Having been in office since 1997, Blair can be "personally associated" with a quarter of these deaths: 125,000 children. The motives are the same as those that allowed profit and greed to take over farming and the railways, and now dominate every section of the British state. Anglo-American control of the Middle East guarantees huge profits for the oil companies and the British arms industry, the second biggest in the world, whose deals are concentrated on the medieval regime in Saudi Arabia.

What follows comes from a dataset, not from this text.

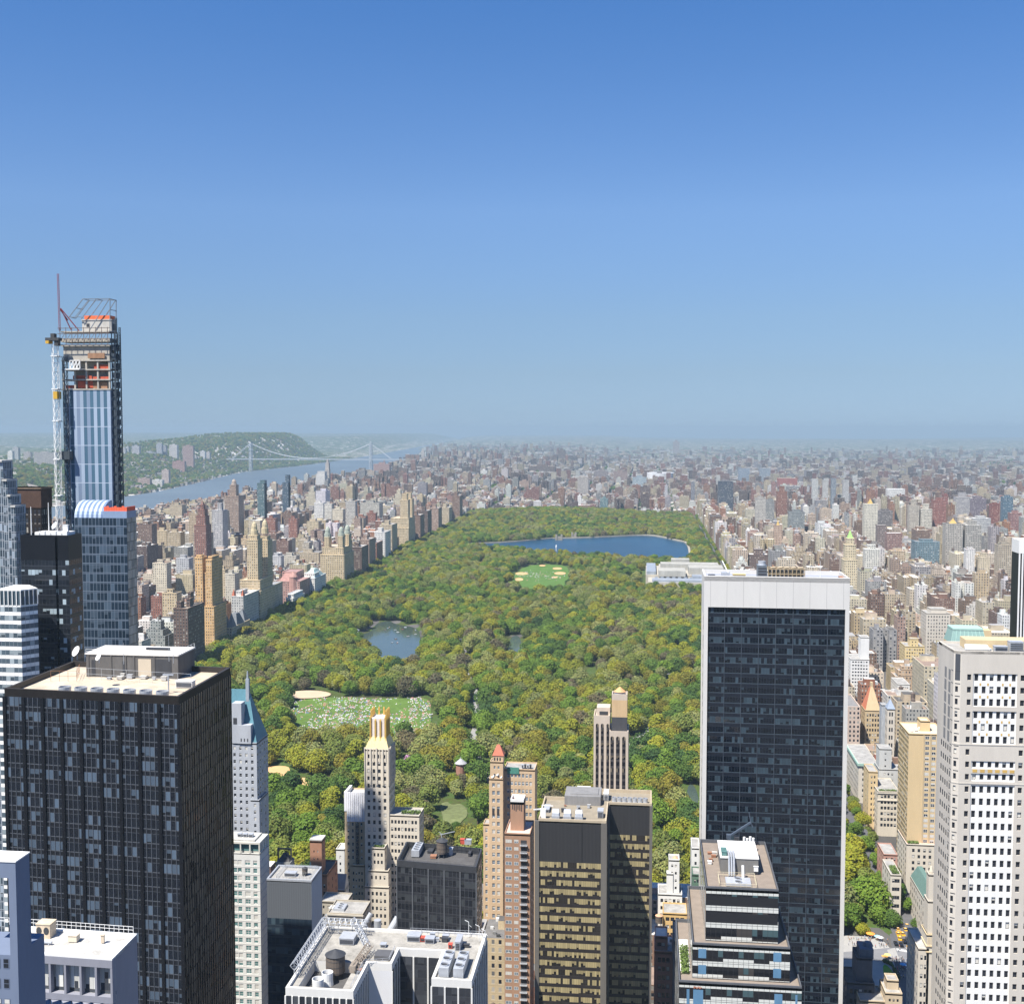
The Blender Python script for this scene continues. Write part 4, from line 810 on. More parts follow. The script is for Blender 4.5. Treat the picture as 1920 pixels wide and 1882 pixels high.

Hain's colourful descriptions of "decadence" in Iraq reflect Foreign Office panic that other governments are tired of sanctions and public opinion is revolted by them. The latest Foreign Office tale is the beheading of Iraqi prostitutes as "revealed" in "restricted Foreign Office documents obtained by the Guardian" and run in the Guardian under the byline of the diplomatic correspondent. If nothing else, this presents a vivid case for the abolition of the position of diplomatic correspondent, a conduit for what Mark Higson, the Foreign Office official commended by the Scott inquiry, described as a "culture of lying". Famous examples include Robin Cook's invention about an imprisoned Iraqi boy, and the lie about Kuwaiti babies thrown out of their incubators by Iraqi soldiers. What is curious is that they bother; Saddam's terrible human rights record needs no embellishment. My guess is that Hain, an enthusiastic convert to the modern colonialism he once denounced, is worried about his role as Foreign Office fall guy. He has even refused to supply parliament with a list of British companies that supplied weapons technology to Iraq and have since been back to Iraq.

In his play Ashes to Ashes, Harold Pinter uses the images of Nazism and the Holocaust, while interpreting them as a warning against totalitarian actions taken by polite politicians in western democracies and which are, in principle and effect, little different from those taken by fascists. The crucial difference is distance from the crime. Thus, half a million peasants were despatched by American bombers sent secretly and illegally to skies above Cambodia by Richard Nixon and Henry Kissinger, igniting an Asian holocaust. Clinton and Blair, Cook and Hain and their Tory predecessors have done much the same in Iraq. The method of killing may be different, but the fact of a holocaust is beyond doubt, and, like Cambodia, the memory of their crime will not be suppressed.